The G90’s sheer scale helps, of course. That stylishly long shape delivers tangible benefits not only for the rich folk who might ride in the back, but for parents parking little ones back there. As anyone who’s wrestled car seats or kids or both into or out of any vehicle can attest, door length is a key factor in how one’s back feels the next day (or next several years until the kid’s out of that convertible car seat); ditto the seat’s height and the door opening’s height. The bigger the aperture and the closer to hip-height the seat cushion is, the better. The G90’s seat is close to ideal, the cushion perhaps a hair low for taller child-loaders. Hauling the same kid around in the family Jeep Grand Wagoneer (non-L) proved comparatively miserable; its rear door is barely long enough to slip a car seat through—requiring a back-breaking, arms-extended workout you must undertake whilst perched on the side steps a foot off the ground. Similar experiences await buyers of short-wheelbase Cadillac Escalades, Chevy Tahoes, and other full-size SUVs of that ilk.
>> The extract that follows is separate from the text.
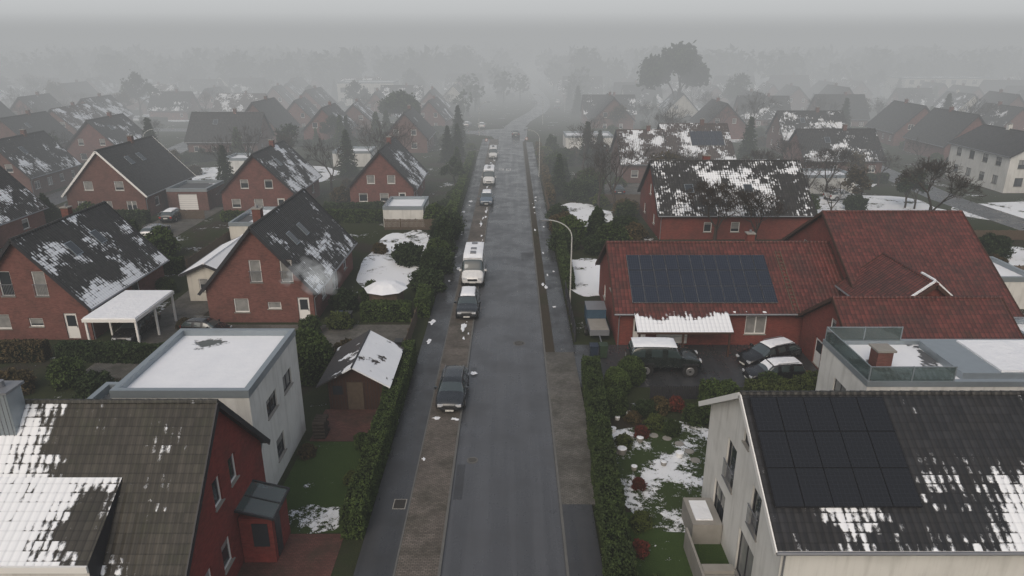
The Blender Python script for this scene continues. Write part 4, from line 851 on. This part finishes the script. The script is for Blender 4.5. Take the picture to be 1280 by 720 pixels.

As a bonus, the array of power-operable sunshades in the rear-seat area—along with the door-pillar-mounted air vents—help ensure kiddos are comfortable back there, and lowering those shades to give them a view on less sunny days is a snap. And you don’t even need to leave the driver’s seat. Speaking of, the rear-seat area is so huge, even the biggest car seats don’t come anywhere close to the backs of the front seats, so taller drivers and front-seat passengers needn’t adjust their positions at all.
The G90 can also carry quite a bit of stuff, though not in the ways you might expect. Scooch the rear seats as far back as they can go, fold up the center armrest, and you can slide some big-time items into that rear-seat area. We put one of the G90’s huge tires in there (another fit in the trunk), as well as a bike, a large painting, and other odd items (though not all at the same time). The trunk itself is big, though not as large as you’d expect given how big the G90 is overall; the opening is somewhat narrow, too, and although the trunk’s depth was fine, its height felt pinched—just enough clearance for medium-sized pieces of luggage to slide in.